I was feeling kind of sorry for myself last night. I knew that I was about to finish the book I've been reading for pleasure - A Breath of Snow and Ashes - the last in the Outlander series. I started reading Outlander over Thanksgiving break and loved it so much that I bought the rest and have been racing through them. They're not the greatest books, but I love the characters so much that I had to find out what happened to them. Please tell me I'm not the only one who mourns at the end of a good book!
So I get home to finish the book with a heavy heart and find Hub and Little Big Man with this in the living room.
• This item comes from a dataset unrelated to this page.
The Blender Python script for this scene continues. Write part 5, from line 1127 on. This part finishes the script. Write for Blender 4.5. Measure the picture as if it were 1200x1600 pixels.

Hub said, "Well, I'm 40 now and there are things that I want to do and I can't if I'm fat." Cool! We all tried it out and Sassy thinks it's the coolest thing. Hub even got up early this morning and watched bird hunting shows while he was elipting away.
I got into work this morning and there was an envelope in my mailbox and a message on my voice mail. I'm cranky, I'm in mourning - and there's work to do. The envelope was from a friend I haven't seen in a very long time with a note and a picture of this.
The note said, "Saw this and thought of you ... give me a call when you get a minute." Talking to her was the coolest thing. We made plans to meet for lunch when it gets warm and my day is starting to look up.
The voice mail message was Jillian. I'm on spring break next week and wanted to go play. We're going to do lunch and a movie. Woohoo! I'm starting to pull out of my funk a little more.
Then I go online and find Diana Gabaldon's official website. There is at least 1 more book in the series and possibly 2. Some days it does pay to get out of bed.
1 comment:
For some reason, I can't allow myself to read the final Outlander book. I just don't want it to be over and so if I don't read the last book, it'll never be over for me!